Alas, Goldsmith concocts a midden of misinformation, beginning with absurd opening claims that no one thought “in a scientific way” before the ancient Greeks and that no one used science to create technology until the 19th century. A series of similarly simplistic one-page disquisitions on diverse topics ensues, from the inventions of logic and math to string theory. Along the way, unwary readers will learn, to their cost, that “almost all of Aristotle’s discoveries were wrong,” that a floating kite is kept in place by gravity, that light travels only in straight lines (a canard that the author himself contradicts on the next page), and that it was Darwin who first demolished the “Christian” Creation story.
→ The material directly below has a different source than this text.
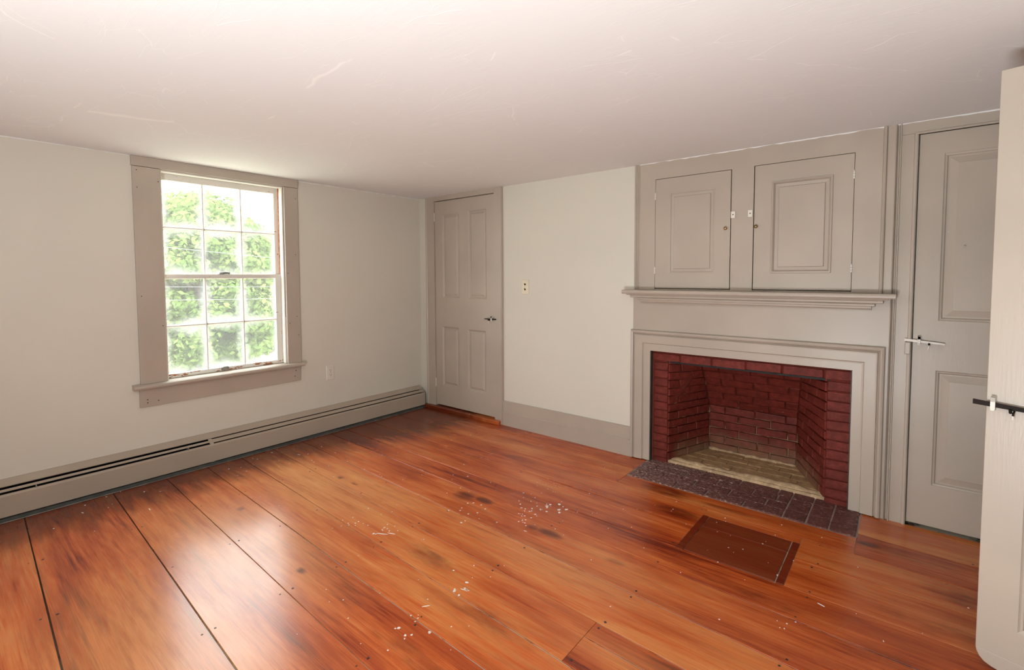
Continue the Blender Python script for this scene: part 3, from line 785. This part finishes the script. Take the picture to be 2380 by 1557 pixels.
# mortar skin behind the bricks, smoke chamber, iron bar
mb = MB(); zz = [-.02, .36, .67, .84]
ml = [prof_back(True, max(z, 0)) for z in zz]; mr = [prof_back(False, max(z, 0)) for z in zz]
for p, z in zip(ml+mr, zz+zz): p.z = z
q = .004
qs = .013
V = []
for z, l_, r_ in zip(zz, ml, mr):
    V += [(2.470, YB+q, z), (LF[0]-qs, YB+q, z), (l_.x-qs, l_.y+qs, z), (r_.x+qs, r_.y+qs, z), (RF[0]+qs, YB+q, z), (3.640, YB+q, z)]
Fc = []
for i in range(3):
    for k in range(5):
        Fc.append((i*6+k, i*6+k+1, i*6+k+7, i*6+k+6))
mb.add(V, Fc); obj('mortar', mb, M['mortar'], fp)
mb = MB(); mb.box(2.45, 3.66, YB+.003, YB+.07, .727, .84); obj('lintel_core', mb, M['mortar'], fp)
mb = MB(); mb.box(2.565, 3.54, YB+.006, YB+.050, .712, .724); obj('lintel_bar', mb, M['iron_bar'], fp)
mb = MB(); mb.holes(2.45, 3.66, .838, .90, [], .06, .50); obj('smoke_shelf', mb, M['soot'], fp)
# floor of the firebox
mb = MB(); mb.prism([(2.57, .05), (3.53, .05), (3.33, .475), (2.73, .475)], 2, -.05, .022); obj('firebox_bed', mb, M['mortar_light'], fp)
for ri in range(4):
    y0, y1 = .115+ri*.088, .115+(ri+1)*.088-.007
    xl = lambda y: 2.587+(y-YB)/(.456-YB)*(2.742-2.587)+.006
    xr = lambda y: 3.517-(y-YB)/(.456-YB)*(3.517-3.314)-.006
    x = xl(y0) - (.1 if ri % 2 else .02)
    while x < xr(y0):
        a0, a1, b0, b1 = max(x, xl(y0)), max(x, xl(y1)), min(x+.185, xr(y0)), min(x+.185, xr(y1))
        x += .192
        if b1-a1 < .04: continue
        z = .028+R.uniform(-.002, .002)
        base = [(a0, y0, 0), (b0, y0, 0), (b1, y1, 0), (a1, y1, 0)]
        c = Vector(((a0+b1)/2, (y0+y1)/2, z))
        mb = MB(); mb.rings([[(p[0], p[1], .0) for p in base], [(p[0], p[1], z-.003) for p in base], [(p[0]+(.003 if p[0] < c.x else -.003), p[1]+(.003 if p[1] < c.y else -.003), z) for p in base]])
        obj('brick', mb, M['inner_hearth'], fp, origin=c)
# rough mortar lip in front of the firebox floor and along the foot of the back wall
def rough_strip(P0, P1, w, h, seed, n=22):
    rr = random.Random(seed); P0, P1 = Vector(P0), Vector(P1); d = (P1-P0); nn = Vector((-d.y, d.x, 0)).normalized()
    loops = []
    for i in range(n+1):
        c = P0+d*(i/n)
        w0, w1, hh = w*rr.uniform(.35, .6), w*rr.uniform(.4, .75), h*rr.uniform(.75, 1.2)
        loops.append([tuple(c-nn*w0+Vector((0, 0, -.01))), tuple(c-nn*w0*.8+Vector((0, 0, hh*.55))), tuple(c-nn*w0*.3+Vector((0, 0, hh))), tuple(c+nn*w1*.4+Vector((0, 0, hh*.95))), tuple(c+nn*w1+Vector((0, 0, hh*.3))), tuple(c+nn*w1+Vector((0, 0, -.01)))])
    return MB().rings(loops, True, True)
obj('mortar_lip', rough_strip((2.592, .088, .0), (3.51, .088, .0), .075, .036, 2), M['mortar_light'], fp, smooth=True)
obj('mortar_lip', rough_strip((2.745, .448, .02), (3.312, .448, .02), .03, .022, 5), M['mortar_light'], fp, smooth=True)
# hearth in front
mb = MB(); mb.box(HX0-.004, HX1-.002, -.326, .058, -.05, -.002); obj('hearth_bed', mb, M['hearth_joint'], fp)
def hbrick(x0, x1, y0, y1):
    z = .004+R.uniform(-.001, .0015); g = .0036
    x0 += g; x1 -= g; y0 += g; y1 -= g
    J = lambda: R.uniform(-.0015, .0015)
    base = [(x0+J(), y0+J()), (x1+J(), y0+J()), (x1+J(), y1+J()), (x0+J(), y1+J())]
    c = Vector(((x0+x1)/2, (y0+y1)/2, z))
    mb = MB(); mb.rings([[(*p, -.04) for p in base], [(*p, z-.003) for p in base], [(p[0]+(.003 if p[0] < c.x else -.003), p[1]+(.003 if p[1] < c.y else -.003), z) for p in base]])
    obj('brick', mb, M['hearth'], fp, origin=c)
rows = [(-.040, .056, [2.455, 2.64, 2.86, 3.075, 3.29, 3.365]), (-.135, -.040, [2.455, 2.56, 2.76, 2.96, 3.17, 3.30, 3.365]), (-.232, -.135, [2.455, 2.65, 2.85, 3.06, 3.26, 3.365]), (-.324, -.232, [2.455, 2.55, 2.75, 2.95, 3.15, 3.365])]
rows[3] = (-.324, -.232, [2.455, 2.55, 2.76, 2.95, 3.16, 3.365])
for y0, y1, xs in rows:
    for a, b in zip(xs, xs[1:]): hbrick(a, b, y0, y1)
for a, b in ((3.365, 3.475), (3.475, 3.578), (3.578, 3.696)):
    for y0, y1 in ((-.324, -.205), (-.205, -.045), (-.045, .056)): hbrick(a, b, y0, y1)

# ------------------------------------------------------------------ open door in the foreground
ang = math.radians(-15); ca, sa = math.cos(ang), math.sin(ang)
D0 = Vector((4.074, -1.034, 0))
TD = lambda x, y, z: (D0.x+x*ca-y*sa, D0.y+x*sa+y*ca, z)
d3 = thing('door_3', 'open taupe panelled door with dark iron latch bar at the right edge', 'door', tuple(D0), 'structure')
DW = .765
def outline(r=.055, n=7):
    P = [(r*(1-math.sin(math.pi/2*i/n)) , .012+r*(1-math.cos(math.pi/2*i/n))*.8) for i in range(n, -1, -1)]
    return P
mb = MB(); pans = [(.098, .66, .166, .832), (.098, .66, 1.09, 1.86)]
mb.holes(0, DW, .06, 1.973, pans, 0, .026)
lf = obj('door_leaf', mb, M['taupe'], d3, .002, T=TD)
mb = MB(); mb.prism([(.0, .061), (.003, .046), (.010, .032), (.022, .020), (.040, .013), (.06, .010), (DW, .014), (DW, .061)], 1, 0, .026); obj('bottom_rail', mb, M['taupe'], lf, .002, T=TD, label='rounded worn bottom corner')
for a in pans:
    obj('panel', panel(*a, 0, OV2), M['taupe'], lf, T=TD)
    obj('panel_back', MB().box(a[0]-.001, a[1]+.001, .014, .022, a[2]-.001, a[3]+.001), M['taupe'], lf, T=TD)
latch(d3, -.030, .20, .8985, 0.0, ('iron', 'white'), T=TD, keeper=.019, dz=-.012, r=.0062, drop=False)
mb = MB(); mb.tube([(.060, 0, .879), (.060, -.022, .880), (.060, -.024, .89)], .0045, 6); mb.tube([(.066, 0, .885), (.066, -.020, .878), (.066, -.021, .87)], .003, 6); obj('thumb_lift', mb, M['iron'], d3, T=TD)
mb = MB(); mb.tube([(.062, -.014, .884), (.0655, -.016, .872), (.0655, -.015, .857)], [.003, .0032, .0026], 6); obj('thumb_lift_tail', mb, M['white'], d3, T=TD)
for z in (.35, 1.65): hinge(d3, DW+.004, z, .0, .09, T=TD, mat='iron')

# ------------------------------------------------------------------ outdoors
mb = MB(); mb.box(-60, -.4, -40, 40, -3.3, -3.2)
tag(obj('yard', mb, M['grass'], kind='structure'), 'yard below the window, made pale to bounce light onto the ceiling', 'yard')
def foliage(seed, clumps, spread, per, leafsize, mat, parent, name='foliage'):
    g = np.random.default_rng(seed)
    C = np.repeat(np.array(clumps), per, axis=0)
    n = len(C)
    v = g.normal(size=(n, 3)); v /= np.linalg.norm(v, axis=1)[:, None]
    rad = spread*g.random(n)**.5
    P = C + v*rad[:, None]*np.array([1, 1, .55])
    nrm = v + g.normal(size=(n, 3))*.7 + np.array([0, 0, .6]); nrm /= np.linalg.norm(nrm, axis=1)[:, None]
    a = np.cross(nrm, g.normal(size=(n, 3))); a /= np.linalg.norm(a, axis=1)[:, None]
    b = np.cross(nrm, a)
    s_ = (leafsize*(.6+.8*g.random(n)))[:, None]
    Q = np.stack([P-a*s_, P+b*s_*.55, P+a*s_, P-b*s_*.55], axis=1).reshape(-1, 3)
    org = np.array(ORG[parent.name])
    me = bpy.data.meshes.new(name)
    me.vertices.add(4*n); me.vertices.foreach_set('co', (Q-org).astype(np.float32).ravel())
    me.loops.add(4*n); me.loops.foreach_set('vertex_index', np.arange(4*n, dtype=np.int32))
    me.polygons.add(n); me.polygons.foreach_set('loop_start', np.arange(0, 4*n, 4, dtype=np.int32)); me.polygons.foreach_set('loop_total', np.full(n, 4, dtype=np.int32))
    me.update(); me.validate(); me.materials.append(M[mat])
    o = bpy.data.objects.new(name, me); COL.objects.link(o); o.parent = parent; o['kind'] = 'stuff'
    ORG[o.name] = Vector(org)
    return o
def tree(name, label, base, cen, rad, ncl, seed, mat, per=250, leafsize=.095, spread=.75):
    t = thing(name, label, 'tree', base)
    g = np.random.default_rng(seed)
    v = g.normal(size=(ncl, 3)); v /= np.linalg.norm(v, axis=1)[:, None]
    rr = .55+.45*g.random(ncl)**.5
    cl = np.array(cen)+v*rr[:, None]*np.array(rad)
    foliage(seed+1, cl, spread, per, leafsize, mat, t)
    b, c = Vector(base), Vector(cen)
    mb = MB(); mb.tube([b, b.lerp(c, .5)+Vector((.1, .15, 0)), c+Vector((0, 0, rad[2]*.3))], [.32, .24, .08], 10)
    obj('trunk', mb, M['bark'], t, smooth=True)
    mb = MB()
    for k in range(9):
        e = Vector(cl[k*3 % ncl]); s0 = b.lerp(c, .45+.06*k)
        mb.tube([s0, s0.lerp(e, .5)+Vector((0, 0, .3)), e], [.12, .07, .02], 6)
    obj('branch', mb, M['bark'], t, smooth=True, kind='stuff')
tree('leafy_tree', 'tall leafy green tree filling the middle of the window', (-17, 3.6, -3.2), (-17, 3.4, .9), (3.2, 2.9, 3.4), 330, 21, 'leaf')
tree('leafy_tree', 'rounded green tree behind, at the right side of the window view', (-27, 10.6, -3.2), (-27, 10.6, .2), (3.2, 3.2, 3.9), 240, 33, 'leaf2')
tree('leafy_tree', 'hazy green tree behind, at the left edge of the window view', (-28, 3.6, -3.2), (-28, 3.4, 1.9), (3.2, 3.0, 4.6), 240, 45, 'leaf')
tree('bushy_shrub', 'bushy green shrub low in front of the trees outside the window', (-11, 2.4, -3.2), (-11, 2.4, -2.2), (1.3, 2.4, .9), 120, 57, 'leaf2', 130, .10, .45)
for i, (z0, z1, lab) in enumerate(((2.0, 1.81, 'uppermost'), (1.11, 1.06, 'middle'), (.81, .75, 'lowest'))):
    pts = [(-9, -6+14*k/16, z0+(z1-z0)*((-6+14*k/16)-.25)/2.46 + .05*((k-8)/8)**2) for k in range(17)]
    tag(obj('utility_cable', MB().tube(pts, .0042, 6), M['wire_white'], smooth=True), '%s of three pale utility cables crossing outside the window' % lab, 'cable', group='cables outside the window')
The barrage of baloney doesn’t let up in either the overlapping lists of vocabulary words that preface each section (a compass’ needle “always lines up so that its ends point to the North and South poles of Earth”) or the accompanying activities, which include trying to measure the speed of sound with a stopwatch and making a loaf of raisin bread to evoke the aftermath of the Big Bang. No visible effort has been made to update information from the original 2014 edition, either, so Element 118 is still labeled ununoctium rather than its current, official name, oganesson. Evans uses several shades of olive for the skin of his stylized human figures in the schematic color illustrations.

A slapdash survey that perhaps demonstrates that science ideas need longer than 30 seconds apiece.